Obama has dispatched the Federal Emergency Management Agency to establish a command center and move more resources into the state. Vice President Joe Biden scrapped a planned campaign trip into Florida that was to counter the start of the Republican gathering.

Republicans hope to use this week's convention to cast Romney as a determined leader with the know-how to fix the country's economy. They also want to introduce him as a family-oriented figure to counter Democrats' attempts to paint him as a cold-hearted and ruthless businessman who cannot connect with middle-class Americans.

Romney and his wife, Ann, looked to show off the more personal side with a joint interview airing Sunday.

"I wish everyone could see him how I see him, because as a mother, I've seen him, how compassionate he's been with me, as a wife and my raising these small children and how he always valued my work as being more important than his," Ann Romney said in the Fox News interview taped at the family's New Hampshire summer home.

The candidate described his wife as his "best friend, obviously, and my counselor throughout my life," according to an advance transcript.

While the Romneys reveled in their convention, Obama was looking forward to the Democratic National Convention a week later in Charlotte, North Carolina.

In an interview with The Associated Press published Saturday, Obama sought to portray Romney as someone beholden to "extreme positions" on economic and social issues. Obama took pains to paint Romney and his running mate, U.S. Rep. Paul Ryan, as ideologues at a time when voters seem frustrated by government gridlock.

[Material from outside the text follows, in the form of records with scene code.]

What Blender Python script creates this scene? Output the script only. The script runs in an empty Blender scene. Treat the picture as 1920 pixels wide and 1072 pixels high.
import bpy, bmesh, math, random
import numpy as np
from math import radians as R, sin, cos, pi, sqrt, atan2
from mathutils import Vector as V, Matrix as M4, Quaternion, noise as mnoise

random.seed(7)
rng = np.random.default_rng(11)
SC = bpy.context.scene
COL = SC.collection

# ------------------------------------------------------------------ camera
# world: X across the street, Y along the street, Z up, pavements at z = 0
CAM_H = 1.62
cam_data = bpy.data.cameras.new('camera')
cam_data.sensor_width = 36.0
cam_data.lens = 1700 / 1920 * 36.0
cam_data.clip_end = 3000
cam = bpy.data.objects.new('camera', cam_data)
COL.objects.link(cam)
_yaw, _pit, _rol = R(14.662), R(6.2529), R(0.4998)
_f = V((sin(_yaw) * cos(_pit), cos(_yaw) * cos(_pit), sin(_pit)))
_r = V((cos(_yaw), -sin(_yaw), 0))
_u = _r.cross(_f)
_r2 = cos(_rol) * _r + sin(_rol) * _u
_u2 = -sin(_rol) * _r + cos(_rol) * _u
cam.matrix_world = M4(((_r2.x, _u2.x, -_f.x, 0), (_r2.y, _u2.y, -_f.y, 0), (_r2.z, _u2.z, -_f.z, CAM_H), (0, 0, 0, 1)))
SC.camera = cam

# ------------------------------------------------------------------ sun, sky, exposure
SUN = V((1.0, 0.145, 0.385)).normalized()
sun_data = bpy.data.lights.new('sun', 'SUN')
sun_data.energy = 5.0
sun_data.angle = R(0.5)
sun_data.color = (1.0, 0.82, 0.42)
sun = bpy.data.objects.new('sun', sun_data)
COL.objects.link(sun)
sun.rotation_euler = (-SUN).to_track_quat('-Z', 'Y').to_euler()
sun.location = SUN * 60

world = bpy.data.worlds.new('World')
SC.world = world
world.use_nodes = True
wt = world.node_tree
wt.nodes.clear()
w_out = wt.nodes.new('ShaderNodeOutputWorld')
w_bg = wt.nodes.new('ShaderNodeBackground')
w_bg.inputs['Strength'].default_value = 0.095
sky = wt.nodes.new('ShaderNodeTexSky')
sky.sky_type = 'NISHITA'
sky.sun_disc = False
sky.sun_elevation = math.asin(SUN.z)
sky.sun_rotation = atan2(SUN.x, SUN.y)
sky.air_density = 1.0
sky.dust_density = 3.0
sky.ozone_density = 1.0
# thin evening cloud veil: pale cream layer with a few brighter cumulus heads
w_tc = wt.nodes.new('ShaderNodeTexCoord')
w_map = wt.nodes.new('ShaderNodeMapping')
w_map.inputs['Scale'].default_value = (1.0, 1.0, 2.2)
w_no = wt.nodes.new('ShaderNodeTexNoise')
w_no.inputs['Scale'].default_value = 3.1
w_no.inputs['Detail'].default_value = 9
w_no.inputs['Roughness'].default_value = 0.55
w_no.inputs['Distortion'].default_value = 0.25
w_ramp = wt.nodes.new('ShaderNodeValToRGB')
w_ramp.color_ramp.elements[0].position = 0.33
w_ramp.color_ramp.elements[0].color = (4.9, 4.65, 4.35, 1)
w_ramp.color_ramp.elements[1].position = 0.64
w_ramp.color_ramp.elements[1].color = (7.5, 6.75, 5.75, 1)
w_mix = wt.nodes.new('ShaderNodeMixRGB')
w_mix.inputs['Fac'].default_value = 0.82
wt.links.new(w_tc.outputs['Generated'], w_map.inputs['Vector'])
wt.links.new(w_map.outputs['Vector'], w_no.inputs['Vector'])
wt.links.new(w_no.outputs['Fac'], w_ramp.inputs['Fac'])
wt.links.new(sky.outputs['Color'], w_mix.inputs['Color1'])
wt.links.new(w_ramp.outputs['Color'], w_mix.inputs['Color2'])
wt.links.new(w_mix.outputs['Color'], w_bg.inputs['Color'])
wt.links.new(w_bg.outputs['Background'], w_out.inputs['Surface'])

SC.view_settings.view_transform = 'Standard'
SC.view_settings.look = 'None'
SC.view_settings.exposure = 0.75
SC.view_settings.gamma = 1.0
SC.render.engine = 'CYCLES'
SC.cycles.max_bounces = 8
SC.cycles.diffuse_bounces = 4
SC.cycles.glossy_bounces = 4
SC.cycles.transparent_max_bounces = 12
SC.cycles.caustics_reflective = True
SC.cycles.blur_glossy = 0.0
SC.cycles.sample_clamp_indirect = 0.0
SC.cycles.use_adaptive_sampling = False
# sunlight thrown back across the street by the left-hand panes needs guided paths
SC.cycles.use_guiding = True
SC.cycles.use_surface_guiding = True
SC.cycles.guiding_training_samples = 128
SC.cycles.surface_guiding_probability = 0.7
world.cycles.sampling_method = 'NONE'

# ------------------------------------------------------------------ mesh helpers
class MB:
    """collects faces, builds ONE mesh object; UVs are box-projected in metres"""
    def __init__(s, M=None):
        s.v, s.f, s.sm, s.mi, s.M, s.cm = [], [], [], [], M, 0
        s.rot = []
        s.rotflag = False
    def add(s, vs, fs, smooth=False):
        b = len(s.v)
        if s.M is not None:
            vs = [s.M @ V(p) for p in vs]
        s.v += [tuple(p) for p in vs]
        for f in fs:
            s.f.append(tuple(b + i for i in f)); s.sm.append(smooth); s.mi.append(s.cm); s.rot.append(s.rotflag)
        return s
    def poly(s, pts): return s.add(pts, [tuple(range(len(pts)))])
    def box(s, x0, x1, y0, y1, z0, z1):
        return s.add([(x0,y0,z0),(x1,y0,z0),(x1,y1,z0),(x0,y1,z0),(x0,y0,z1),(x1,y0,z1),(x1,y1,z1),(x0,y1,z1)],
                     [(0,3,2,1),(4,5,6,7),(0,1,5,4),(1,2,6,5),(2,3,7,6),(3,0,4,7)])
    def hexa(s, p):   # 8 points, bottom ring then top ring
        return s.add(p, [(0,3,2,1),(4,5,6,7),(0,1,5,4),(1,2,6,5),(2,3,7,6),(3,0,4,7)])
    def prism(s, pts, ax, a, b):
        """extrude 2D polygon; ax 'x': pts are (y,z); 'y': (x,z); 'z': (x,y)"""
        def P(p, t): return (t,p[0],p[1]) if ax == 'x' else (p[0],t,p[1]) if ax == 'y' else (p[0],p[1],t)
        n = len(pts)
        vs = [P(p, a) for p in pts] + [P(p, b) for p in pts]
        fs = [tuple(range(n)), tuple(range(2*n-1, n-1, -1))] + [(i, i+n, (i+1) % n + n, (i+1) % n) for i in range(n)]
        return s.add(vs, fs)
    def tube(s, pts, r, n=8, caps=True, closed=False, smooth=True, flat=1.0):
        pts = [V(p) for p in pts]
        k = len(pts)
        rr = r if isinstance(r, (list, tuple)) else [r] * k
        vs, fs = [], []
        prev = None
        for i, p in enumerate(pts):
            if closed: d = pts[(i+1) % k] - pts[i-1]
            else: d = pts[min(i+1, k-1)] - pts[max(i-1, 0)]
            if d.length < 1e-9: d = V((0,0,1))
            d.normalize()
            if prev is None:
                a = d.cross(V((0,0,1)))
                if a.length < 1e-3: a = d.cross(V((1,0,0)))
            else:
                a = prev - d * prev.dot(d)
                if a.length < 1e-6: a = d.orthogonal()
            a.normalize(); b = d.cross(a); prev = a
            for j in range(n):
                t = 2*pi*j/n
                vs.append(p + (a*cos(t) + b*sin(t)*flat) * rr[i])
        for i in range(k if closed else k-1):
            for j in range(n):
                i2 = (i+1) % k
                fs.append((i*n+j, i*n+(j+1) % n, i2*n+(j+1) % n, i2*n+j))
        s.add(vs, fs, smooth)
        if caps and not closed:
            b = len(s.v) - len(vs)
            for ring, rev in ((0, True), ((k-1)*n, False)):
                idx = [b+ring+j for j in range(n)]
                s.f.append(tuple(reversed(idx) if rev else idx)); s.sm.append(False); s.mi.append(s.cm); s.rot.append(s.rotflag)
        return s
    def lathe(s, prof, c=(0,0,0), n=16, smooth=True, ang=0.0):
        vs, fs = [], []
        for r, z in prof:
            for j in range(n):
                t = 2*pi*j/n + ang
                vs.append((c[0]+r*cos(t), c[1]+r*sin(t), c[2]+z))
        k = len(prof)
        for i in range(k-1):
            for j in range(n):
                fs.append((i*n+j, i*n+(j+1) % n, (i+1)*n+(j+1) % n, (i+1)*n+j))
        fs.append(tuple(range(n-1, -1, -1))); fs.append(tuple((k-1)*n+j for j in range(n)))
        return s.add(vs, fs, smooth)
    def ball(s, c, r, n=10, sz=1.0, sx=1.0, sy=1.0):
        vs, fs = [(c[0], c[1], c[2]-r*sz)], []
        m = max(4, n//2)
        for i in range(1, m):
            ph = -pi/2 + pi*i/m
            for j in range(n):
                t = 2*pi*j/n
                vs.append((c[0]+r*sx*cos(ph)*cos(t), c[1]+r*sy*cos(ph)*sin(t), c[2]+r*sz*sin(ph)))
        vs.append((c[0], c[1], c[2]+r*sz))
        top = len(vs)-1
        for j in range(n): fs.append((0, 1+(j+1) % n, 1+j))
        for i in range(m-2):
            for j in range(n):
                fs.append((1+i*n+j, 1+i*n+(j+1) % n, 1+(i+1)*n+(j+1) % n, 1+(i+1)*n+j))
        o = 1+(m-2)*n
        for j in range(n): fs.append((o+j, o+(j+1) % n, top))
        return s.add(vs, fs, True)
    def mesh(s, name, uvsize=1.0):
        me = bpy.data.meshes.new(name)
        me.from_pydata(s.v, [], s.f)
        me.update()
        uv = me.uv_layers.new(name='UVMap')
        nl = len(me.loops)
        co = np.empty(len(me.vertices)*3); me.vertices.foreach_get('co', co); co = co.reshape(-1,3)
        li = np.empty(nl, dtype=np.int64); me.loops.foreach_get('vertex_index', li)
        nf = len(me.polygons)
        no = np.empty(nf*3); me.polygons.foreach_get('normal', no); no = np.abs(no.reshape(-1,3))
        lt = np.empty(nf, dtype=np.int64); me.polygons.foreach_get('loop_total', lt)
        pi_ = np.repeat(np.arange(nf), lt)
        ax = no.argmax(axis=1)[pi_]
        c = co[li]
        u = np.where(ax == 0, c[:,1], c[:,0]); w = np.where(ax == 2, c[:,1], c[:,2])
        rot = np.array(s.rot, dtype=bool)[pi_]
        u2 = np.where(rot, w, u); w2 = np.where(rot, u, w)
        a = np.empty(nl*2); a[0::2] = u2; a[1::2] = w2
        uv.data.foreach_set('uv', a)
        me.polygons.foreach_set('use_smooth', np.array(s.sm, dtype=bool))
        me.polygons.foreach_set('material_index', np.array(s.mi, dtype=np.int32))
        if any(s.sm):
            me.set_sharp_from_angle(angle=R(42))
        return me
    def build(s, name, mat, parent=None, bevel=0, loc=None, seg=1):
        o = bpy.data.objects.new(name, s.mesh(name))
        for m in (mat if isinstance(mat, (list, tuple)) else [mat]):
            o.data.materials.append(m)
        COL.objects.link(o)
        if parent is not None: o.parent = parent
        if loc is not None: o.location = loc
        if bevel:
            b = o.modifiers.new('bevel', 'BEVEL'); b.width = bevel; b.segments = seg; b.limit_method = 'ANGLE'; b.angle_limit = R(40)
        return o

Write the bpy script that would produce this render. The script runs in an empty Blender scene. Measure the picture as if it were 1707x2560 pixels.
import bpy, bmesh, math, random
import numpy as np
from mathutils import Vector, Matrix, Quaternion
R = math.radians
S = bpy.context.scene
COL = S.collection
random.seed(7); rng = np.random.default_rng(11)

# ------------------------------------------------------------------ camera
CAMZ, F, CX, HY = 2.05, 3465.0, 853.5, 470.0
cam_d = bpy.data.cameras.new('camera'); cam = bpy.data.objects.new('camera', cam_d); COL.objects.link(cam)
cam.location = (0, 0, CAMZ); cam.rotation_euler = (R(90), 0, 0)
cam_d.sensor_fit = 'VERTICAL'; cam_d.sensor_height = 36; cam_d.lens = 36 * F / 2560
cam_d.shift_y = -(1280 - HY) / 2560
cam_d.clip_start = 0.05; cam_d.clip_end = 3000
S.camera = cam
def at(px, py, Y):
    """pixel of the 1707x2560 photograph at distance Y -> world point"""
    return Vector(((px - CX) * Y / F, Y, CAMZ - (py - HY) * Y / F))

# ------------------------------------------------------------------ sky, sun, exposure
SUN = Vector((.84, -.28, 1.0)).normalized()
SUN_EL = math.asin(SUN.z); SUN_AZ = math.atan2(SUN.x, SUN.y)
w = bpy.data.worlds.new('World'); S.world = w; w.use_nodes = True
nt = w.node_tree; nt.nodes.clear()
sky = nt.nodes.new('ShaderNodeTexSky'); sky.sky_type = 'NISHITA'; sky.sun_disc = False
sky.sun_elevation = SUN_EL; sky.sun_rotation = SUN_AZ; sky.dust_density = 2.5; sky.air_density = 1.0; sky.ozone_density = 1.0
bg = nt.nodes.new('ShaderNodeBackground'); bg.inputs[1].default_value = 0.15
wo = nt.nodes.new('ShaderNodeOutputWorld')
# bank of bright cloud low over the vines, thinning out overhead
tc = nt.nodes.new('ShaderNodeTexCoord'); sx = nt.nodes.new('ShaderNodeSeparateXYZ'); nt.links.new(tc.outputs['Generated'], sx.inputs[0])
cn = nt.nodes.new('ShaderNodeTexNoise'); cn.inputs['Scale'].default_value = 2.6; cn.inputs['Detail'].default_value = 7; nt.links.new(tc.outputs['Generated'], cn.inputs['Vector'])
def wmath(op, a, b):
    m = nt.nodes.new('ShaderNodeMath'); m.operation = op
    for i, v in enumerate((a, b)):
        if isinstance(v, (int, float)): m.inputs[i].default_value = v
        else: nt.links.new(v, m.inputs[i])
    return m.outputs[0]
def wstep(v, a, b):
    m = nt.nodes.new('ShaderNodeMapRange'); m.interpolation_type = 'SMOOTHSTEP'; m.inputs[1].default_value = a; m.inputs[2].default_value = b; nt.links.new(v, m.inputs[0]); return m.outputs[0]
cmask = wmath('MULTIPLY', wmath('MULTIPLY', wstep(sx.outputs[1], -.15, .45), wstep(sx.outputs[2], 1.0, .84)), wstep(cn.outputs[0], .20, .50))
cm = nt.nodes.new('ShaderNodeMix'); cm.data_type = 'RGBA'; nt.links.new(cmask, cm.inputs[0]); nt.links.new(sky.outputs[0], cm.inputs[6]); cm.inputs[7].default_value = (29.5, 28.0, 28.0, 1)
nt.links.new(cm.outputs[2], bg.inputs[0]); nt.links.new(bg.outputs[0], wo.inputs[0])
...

After a near-constant travel schedule since he was announced as the Republican vice presidential candidate, Ryan was also taking a rare break.

After a Saturday evening fundraiser in Manchester, New Hampshire, he returned home to Janesville, Wisconsin. Aides said Ryan planned a quiet Sunday. Then, before flying to Florida, he was to appear at a Monday rally in his hometown that was likely to offer him a hero's send off.